Il y a une dizaine d’années, on a fait un tremplin pendant cinq ou six ans. Il y avait six ou sept groupes. Ça demandait trop de boulot de préparation, de sélection des groupes, d’organisation… ça nous coûtait aussi de l’argent. A cette époque là, on avait une deuxième scène au festival, la scène découverte où jouaient des groupes amateurs ou semi-pros. Au début, c’était des groupes de la région, mais cette scène là, on l’a supprimé aussi. Le fait que le tremplin nous coûte de l’argent, on a arrêté. Il n’y a pas eu de tremplin pendant au moins six ans. Ça a été repris par le Ch’ti Rock, ce sont des amis qui organisent. Il l’a repris depuis 2017 mais en 2022 il n’y en a pas eu. C’est un partenariat avec des amis, le choix des groupes leur appartient.
Est-ce que le festival a permis à de jeunes groupes de se lancer et de gagner en popularité ? Si oui, lesquels ?
Il y a des groupes comme Existance ou Overdrivers, par exemple, qui ont fait quasiment leur première scène au Raismes Fest et qui ont bien marché par la suite. Epica ont fait leurs premières dates françaises au Raismes Fest, ils sont venus deux fois et la troisième fois, ils étaient tête d’affiche. En cinq ans, ils sont passés d’un statut inconnu à tête d’affiche chez-nous. Ensuite, ça a encore grossi et aujourd’hui, on ne peut plus les avoir, financièrement Epica c’est impossible, du fait notamment des subventions qui n’ont pas augmenté.
Vous ne proposez aucune musique extrême. Est-ce que le public est quand même varié ou est-ce qu’on reste sur un public de niche ?
On a des fans de musique extrême mais pas énormément. Mais une grosse moitié du public sont des habitués. Ils viennent pour l’ambiance qui est hyper conviviale, très familiale. Il y a beaucoup de gens qui viennent avec leurs enfants et même leurs petits-enfants. Comme c’est un parc avec des arbres, de la pelouse, quand il fait beau c’est super. Les gens pique-niquent dans l’herbe, les enfants jouent dans l’herbe un peu plus loin de la scène… ça fait une ambiance très conviviale. C’est un petit peu comme une grande famille, les gens sont contents de se retrouver chaque année. Ils viennent aussi pour les groupes (rires). Mais l’ambiance est très importante.
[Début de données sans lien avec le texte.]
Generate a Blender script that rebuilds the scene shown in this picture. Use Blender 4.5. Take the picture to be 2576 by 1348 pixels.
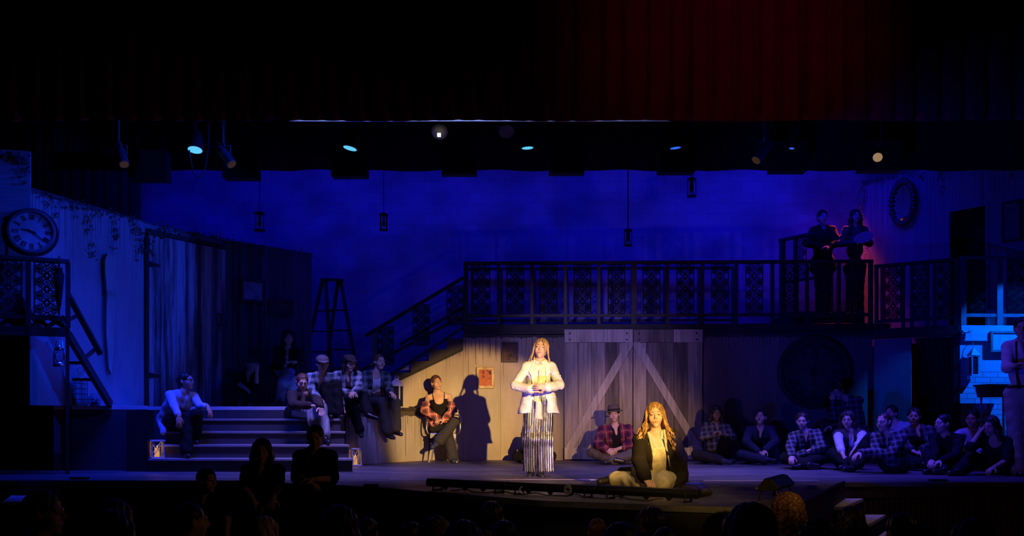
import bpy, bmesh, math, random, os
import numpy as np
from mathutils import Vector, Matrix, Euler

for _o in list(bpy.data.objects):
    bpy.data.objects.remove(_o)
SC = bpy.context.scene
COL = SC.collection
random.seed(7)

# ---------------------------------------------------------------- camera
# the stage floor is z = 0, x runs to the right, y runs upstage; the photo is 2576 x 1348
FOC, EYE, CX, HY = 2305.0, 0.69, 1288.0, 1051.0
cam_data = bpy.data.cameras.new('camera')
cam_data.sensor_fit = 'HORIZONTAL'
cam_data.sensor_width = 36.0
cam_data.lens = FOC / 2576.0 * 36.0
cam_data.shift_y = (HY - 674.0) / 2576.0
cam_data.clip_start = 0.1
cam_data.clip_end = 100.0
cam = bpy.data.objects.new('camera', cam_data)
COL.objects.link(cam)
cam.location = (0, 0, EYE)
cam.rotation_euler = (math.pi / 2, 0, 0)
SC.camera = cam

SC.view_settings.view_transform = 'Standard'
SC.view_settings.look = 'None'
SC.view_settings.gamma = 1.0
SC.view_settings.exposure = 0.0
SC.view_settings.use_curve_mapping = False
SC.cycles.max_bounces = 5
SC.cycles.diffuse_bounces = 2
SC.cycles.glossy_bounces = 3
SC.cycles.transparent_max_bounces = 8
SC.cycles.sample_clamp_indirect = 3.0
SC.cycles.caustics_reflective = False
SC.cycles.caustics_refractive = False

world = bpy.data.worlds.new('dark_hall')
SC.world = world
world.use_nodes = True
world.node_tree.nodes['Background'].inputs['Color'].default_value = (0.10, 0.12, 1.0, 1)
world.node_tree.nodes['Background'].inputs['Strength'].default_value = 0.0022

def X(px, y): return (px - CX) * y / FOC
def Z(py, y): return EYE + (HY - py) * y / FOC
def W(px, py, y): return Vector((X(px, y), y, Z(py, y)))
def FY(py, z=0.0): return (EYE - z) * FOC / (py - HY)       # depth of a point at height z seen at row py

# ---------------------------------------------------------------- stage lighting
def spot(name, loc, target, watts, color, angle, blend=0.5, radius=0.06):
    d = bpy.data.lights.new(name, 'SPOT')
    d.energy = watts; d.color = color
    d.spot_size = math.radians(angle); d.spot_blend = blend; d.shadow_soft_size = radius
    o = bpy.data.objects.new(name, d); COL.objects.link(o)
    o.location = loc
    o.rotation_euler = (Vector(target) - Vector(loc)).to_track_quat('-Z', 'Y').to_euler()
    return o
def area(name, loc, target, watts, color, sx, sy, spread=180):
    d = bpy.data.lights.new(name, 'AREA')
    d.energy = watts; d.color = color; d.shape = 'RECTANGLE'; d.size = sx; d.size_y = sy
    d.spread = math.radians(spread)
    o = bpy.data.objects.new(name, d); COL.objects.link(o)
    o.location = loc
    o.rotation_euler = (Vector(target) - Vector(loc)).to_track_quat('-Z', 'Y').to_euler()
    return o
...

Je ne vais pas dire qu’il y a beaucoup de jeunes de 20 ans qui viennent. On passerait du metal extrême ce serait le cas mais là, la moyenne d’âge est plutôt de 40 ans. On a quand même des jeunes de 18/20 ans et ça va jusqu’à 70 ans.
Quelle édition reste à ce jour la plus mémorable pour vous et pourquoi ?
C’est difficile, il y a eu tellement de bonnes éditions… Celle de 2008 avec Saxon et Gamma Ray, c’était bien. 2018 c’était bien, avec Rose Tattoo. C’est là qu’on avait fait notre crowdfunding qui avait bien marché, on était super content. Comme anecdote, en 2019, on avait Glenn Hughes et on avait un beau van pour aller le chercher à son hôtel. Il y avait un chauffeur qui conduisait le beau van et ma femme qui conduisait ma voiture, et en fait il est monté dans ma voiture. (rires)
Y a-t-il des groupes qui n’ont pas encore joué au Raismes Fest que vous aimeriez avoir ?
Il y en a plein (rires). Des groupes américains qui ne tournent quasiment jamais en Europe comme Styx ou Kansas… Blue Oyster Cult aussi, ça fait des années mais il n’y a jamais moyen. Rival Sons, j’aimerais bien les avoir, ils font des concerts en France mais ils sont trop chers pour nous. Et après il y a les gros : Maiden, Judas Priest, mais ce n’est même pas envisageable.